Analysts are predicting LogicaCMG will make an underlying profit of about £100m this year on sales of about £1.7bn. Forecast earnings of about 9p for this year puts the stock, which has already trebled since April, on a multiple of about 30 times.

That is hardly cheap, although earnings predictions of about 13.5p for next year bring the rating down to a more affordable 20 times. Given the risks still attached to the recovery, the stock is a hold at best.

Bodycote worth brief flutter on bid talk

Bodycote International, the engineering company that started life as an underwear manufacturer, received some positive attention yesterday after rumours of a takeover bid surfaced. Shares in the company, which specialises in treating metals to protect them from heat exposure, rose more than 6 per cent on speculation that Greg Hutchings, the former chief executive of Tomkins, and John Chesworth, a former head of Bodycote, were talking to bankers about putting together a deal.

The unlikely duo refused to comment on the rumours, which were panned by Bodycote watchers, but they have raised questions over whether the company's fortunes are at long last starting to turn.

Since the manufacturing downturn first bit a chunk out of the company's business in 2000, a new management team has initiated a "self-help" programme of vigorous cost cutting after years of wanton spending on acquisitions and development projects.

The spending spree did, however, give Bodycote the number one position in many of its markets and there are now encouraging signs in some of them. Car production, for example, seems to be on the up, particularly in the US, where Bodycote gets 40 per cent of its business.

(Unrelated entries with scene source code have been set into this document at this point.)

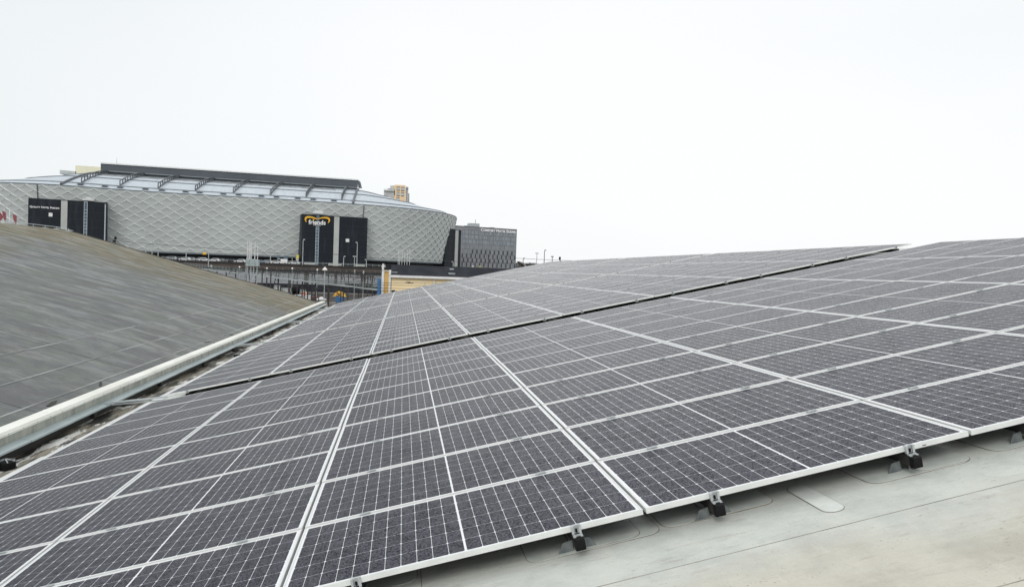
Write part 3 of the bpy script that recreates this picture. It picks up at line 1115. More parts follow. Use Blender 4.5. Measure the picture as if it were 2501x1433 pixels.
def eave_point(px, py, y=400):
    """point of the eaves that the photo shows at column px"""
    best, bd = None, 1e9
    for p in DENSE:
        if p.y > 470:
            continue
        w_ = Vector((p.x, p.y, TOPZ))
        x = W_PX / 2 + F_PX * w_.dot(CAM_R) / w_.dot(-CAM_B)
        if abs(x - px) < bd:
            best, bd = p, abs(x - px)
    return best


def box_point(px):
    best, bd = None, 1e9
    for k in range(401):
        p = BOX_L.lerp(BOX_R, k / 400)
        w_ = Vector((p.x, p.y, BOX_B))
        x = W_PX / 2 + F_PX * w_.dot(CAM_R) / w_.dot(-CAM_B)
        if abs(x - px) < bd:
            best, bd = p, abs(x - px)
    return best


for bx, tx in ((186, 268), (281, 355), (376, 440), (470, 525), (563, 610), (653, 692), (742, 770), (832, 849)):
    a, b = eave_point(bx, 0), box_point(tx)
    m = Mesh()
    N_ = 11
    lows = [roof_pt(a, 0.12 + 0.88 * k / N_, 0.3, b) for k in range(N_ + 1)]
    tops = [roof_pt(a, 0.12 + 0.88 * k / N_, 2.6 - 1.0 * k / N_, b) for k in range(N_ + 1)]
    for p, q in zip(lows, lows[1:]):
        m.beam(p, q, 0.5, 0.4)
    for p, q in zip(tops, tops[1:]):
        m.beam(p, q, 0.45, 0.36)
    for p, q in zip(lows, tops):
        m.beam(p, q, 0.4, 0.4, up=(1, 0, 0))
    part('roof_truss', m, M_truss, rf)
for bx, tx in ((150, 243), (863, 875)):
    a, b = eave_point(bx, 0), box_point(tx)
    m = Mesh()
    for k in range(12):
        m.beam(roof_pt(a, k / 12, 0.4, b), roof_pt(a, (k + 1) / 12, 0.4, b), 1.0, 0.8)
    part('roof_ridge', m, M_truss, rf)
d_ = (BOX_R - BOX_L)
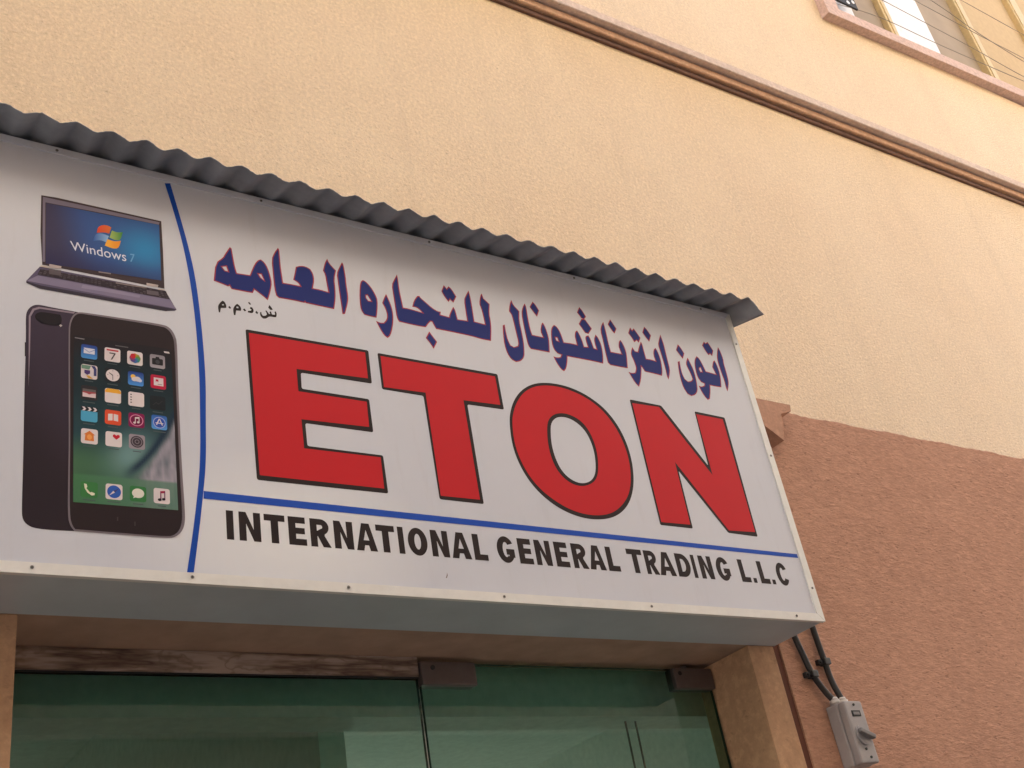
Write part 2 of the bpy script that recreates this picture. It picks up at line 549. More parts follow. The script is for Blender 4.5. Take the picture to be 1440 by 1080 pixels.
# ------------------------------------------------------------------ facing building across the alley
FY = -4.1
F = thing('facing_building', 'pale sunlit building across the alley from the shop', 'building', (0, FY, 0))
FAC = stucco('facing facade paint', (0.52, 0.50, 0.475, 1), (0.56, 0.54, 0.51, 1), 40, 0.002)
obj('facade', bx(-24, 20, FY - 8, FY, 0, 9.8), FAC, F)
fb = bmesh.new()
box(fb, -24.1, 20.1, FY - 8.1, FY + 0.12, 9.8005, 10.0)
box(fb, -24, 20, FY + 0.0005, FY + 0.07, 3.5, 3.7)
box(fb, -24, 20, FY + 0.0005, FY + 0.07, 7.0, 7.2)
obj('cornice', fb, FAC, F)
BFR, DPN = simple('bronze frame', (0.20, 0.15, 0.10, 1), 0.4), simple('dark pane', (0.03, 0.035, 0.04, 1), 0.08)
for iz in range(3):
    for ix in range(9):
        x = -19 + ix * 3.9
        z = 1.0 + iz * 3.1
        w = obj('window', bx(x, x + 1.3, FY + 0.0005, FY + 0.045, z, z + 1.5), BFR, F)
        obj('pane', bx(x + 0.08, x + 1.22, FY + 0.0455, FY + 0.050, z + 0.08, z + 1.42), DPN, w)

# ------------------------------------------------------------------ sign box
SG = thing('shop_sign', 'long white box sign with red and blue lettering beside laptop and phone pictures', 'sign', (0, Y0, Z0))
SXL = -3.6
def sp(x, z, d=0.0):               # sign coordinates (metres from the lower right corner), d = distance in front of the panel
    return Vector((x, Y0 + 0.004 - d, Z0 + z))
bm = bmesh.new()
box(bm, SXL, -0.003, Y0 + 0.012, -0.004, LZ(0.0025), LZ(0.0042))
box(bm, SXL, -0.003, Y0 + 0.012, -0.004, LZ(0.9955), LZ(0.997))
box(bm, -0.0045, -0.0030, Y0 + 0.012, -0.004, LZ(0.0045), LZ(0.9950))
box(bm, SXL, SXL + 0.0015, Y0 + 0.012, -0.004, LZ(0.0045), LZ(0.9950))
obj('casing', bm, CASING, SG)
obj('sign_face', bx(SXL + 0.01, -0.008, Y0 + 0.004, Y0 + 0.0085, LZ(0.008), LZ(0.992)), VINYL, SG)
def trim(poly, mat=FRAMEW):
    bm = bmesh.new()
    extrude_y(bm, [(x, LZ(z)) for x, z in poly], Y0, Y0 + 0.0115)
    b2 = bmesh.ops.bevel(bm, geom=[e for e in bm.edges if len(e.link_faces) == 2 and e.calc_face_angle(0) > 0.5], offset=0.0012, segments=1, affect='EDGES')
    return obj('trim', bm, mat, SG)
tb, trr, tt = 0.0215, 0.0235, 0.018
g = 0.0006
trim([(SXL, 0), (-g, 0), (-trr - g, tb), (SXL, tb)])
trim([(0, g), (0, 1 - g), (-trr + 0.003, 1 - tt - g), (-trr, tb + g)])
trim([(SXL, 1 - tt), (-trr + 0.003 - g, 1 - tt), (-g, 1), (SXL, 1)], VINYL)
trim([(SXL - 0.02, 0), (SXL - 0.0005, 0), (SXL - 0.0005, 1), (SXL - 0.02, 1)])
def lip(x0, x1):                    # thin lower lip under the trim
    pass
for x, z in ((-2.011, 0.0115), (-1.724, 0.012), (-1.400, 0.0115), (-1.022, 0.0125), (-0.60, 0.0115), (-0.106, 0.011), (-0.0125, 0.094), (-0.0125, 0.50), (-0.012, 0.885),
             (-1.999, 0.990), (-1.53, 0.990), (-1.068, 0.991), (-0.60, 0.990), (-0.122, 0.991), (-2.6, 0.0115), (-3.1, 0.0115)):
    bm = bmesh.new()
    cyl(bm, (x, Y0 - 0.0008, Z0 + z), (0, 1, 0), 0.0036, 0.0016, 12, 0, 0.0030)
    cyl(bm, (x, Y0 - 0.0018, Z0 + z), (0, 1, 0), 0.0016, 0.0006, 6, 1)
    obj('screw', bm, [SCREW, DARKHOLE], SG)

# ---- flat print on the sign face
PK = 1.22                           # print reflectance for a colour read off the evenly shaded panel
def pc(r, g_, b):
    return rgb(r, g_, b, PK)
class Print:
    def __init__(s):
        s.v, s.f, s.c = [], [], []
    def poly(s, pts, col, layer=1, holes=(), fn=None):
        loops = [[Vector((x, z, 0)) for x, z in pts]] + [[Vector((x, z, 0)) for x, z in h] for h in holes]
        flat = [p for lp in loops for p in lp]
        base = len(s.v)
        for p in flat:
            s.v.append(sp(p.x, p.y, 0.00025 * layer))
        for t in tessellate_polygon(loops):
            s.f.append([base + i for i in t])
            s.c.append([fn(flat[i].x, flat[i].y) if fn else col for i in t])
        return s
    def grid(s, quad, nx, ny, fn, layer=1):
        tl, tr_, br, bl = quad
        base = len(s.v)
        for j in range(ny + 1):
            for i in range(nx + 1):
                a, b = i / nx, j / ny
                x = (tl[0] * (1 - a) + tr_[0] * a) * (1 - b) + (bl[0] * (1 - a) + br[0] * a) * b
                z = (tl[1] * (1 - a) + tr_[1] * a) * (1 - b) + (bl[1] * (1 - a) + br[1] * a) * b
                s.v.append(sp(x, z, 0.00025 * layer))
        for j in range(ny):
            for i in range(nx):
                q = [(i, j), (i + 1, j), (i + 1, j + 1), (i, j + 1)]
                s.f.append([base + b * (nx + 1) + a for a, b in q])
                s.c.append([fn(a / nx, b / ny) for a, b in q])
        return s
    def build(s, name, parent):
        me = bpy.data.meshes.new(name)
        me.from_pydata([tuple(v) for v in s.v], [], s.f)
        ca = me.color_attributes.new('Col', 'FLOAT_COLOR', 'CORNER')
        i = 0
        for f, c in zip(s.f, s.c):
            for k in range(len(f)):
                ca.data[i].color = (c[k][0], c[k][1], c[k][2], 1)
                i += 1
        me.materials.append(PRINT)
        bm = bmesh.new()
        bm.from_mesh(me)
        for f in bm.faces:
            f.normal_update()
            if f.normal.y > 0:
                f.normal_flip()
        bm.to_mesh(me)
        bm.free()
        o = bpy.data.objects.new(name, me)
        COL.objects.link(o)
        o.parent = parent
        if parent.parent is None:
            o.matrix_parent_inverse = Matrix.Translation(-parent.location)
        return o

def chaikin(pts, lim=48, n=2):
    for _ in range(n):
        out = []
        m = len(pts)
        for i in range(m):
            a, b, c = Vector(pts[i - 1]), Vector(pts[i]), Vector(pts[(i + 1) % m])
            u, v = (b - a), (c - b)
            ang = math.degrees(u.angle(v)) if u.length and v.length else 0
            if ang > lim:
                out.append(tuple(b))
            else:
                out += [tuple(b - u * 0.25), tuple(b + v * 0.25)]
        pts = out
    return pts

def inset(pts, d):
    area = sum(pts[i - 1][0] * pts[i][1] - pts[i][0] * pts[i - 1][1] for i in range(len(pts)))
    sg = 1 if area > 0 else -1
    out = []
    m = len(pts)
    for i in range(m):
        a, b, c = Vector(pts[i - 1]), Vector(pts[i]), Vector(pts[(i + 1) % m])
        u, v = (b - a).normalized(), (c - b).normalized()
        n1, n2 = Vector((-u.y, u.x)) * sg, Vector((-v.y, v.x)) * sg
        bis = n1 + n2
        if bis.length < 1e-4:
            bis = n1
        bis.normalize()
        k = d / max(0.45, bis.dot(n1))
        out.append(tuple(b + bis * k))
    return out

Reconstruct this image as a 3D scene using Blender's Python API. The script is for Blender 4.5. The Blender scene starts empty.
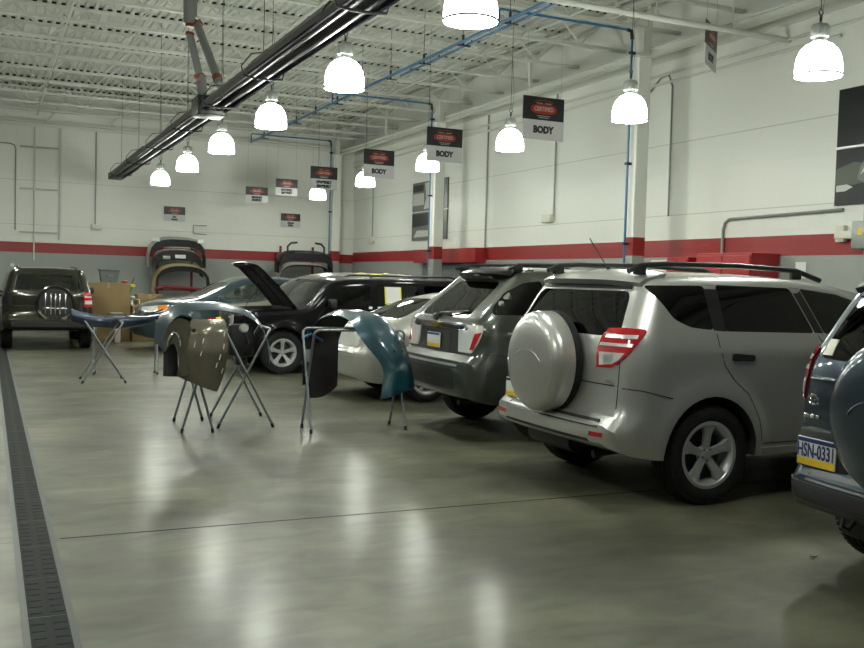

Its shares have been rising in recent months and, at 175.5p, Bodycote is trading on about 16 times 2003 earnings. This isn't cheap, but it will be 2006 before even Bodycote expects to see real recovery in markets such as aerospace.

Looking forward to 2004, its earnings multiple goes down to eight times, when markets are expected to begin improving. There is still some way to go before anyone can be convinced of an economic upturn, but Bodycote is a diverse business and a leading player that should allow it to capitalise on a recovery. That alone makes it worth holding on to.

Newsplayer deserves a frosty reception

Not even the promise of breakfast with Sir David Frost could persuade the market to stomach the shares in Newsplayer earlier this year. The online newsreel company that counts the veteran TV presenter among its directors sunk to a stock market low of just 2.6p in June as appetite for its video clips and old ITN news reports all but dried up.

But someone has been hungrier recently and yesterday the company confirmed it was talking to a group that is looking to invest about £1m in Newsplayer. This would involve the issue of new shares in the formerly struggling company at some 20p each. The company said it expects the deal, believed to be with a Far Eastern media billionaire, "to be concluded imminently".

Since Sir David threw Newsplayer a £300,000 lifeline last December, the group has benefited from an injection of an extra £1m of free cash via two separate share placements and a hefty research and development tax credit. The market for its product has been improving and its recent acquisition of the US internet services company, Global Media Services, has given Newsplayer more scale and enhanced its offering. The spread of broadband, which helps customers access the company's content faster, is another plus.

Although Alex Borrelli of its house broker Shore Capital states that "consumer spend in this area has been quite small" and sees potential for the company's products, with £3.5m of losses reported last year on a turnover of just £950,000, it would require a leap of faith to chase the stock, up 1.5p to 19p yesterday, any higher. Avoid.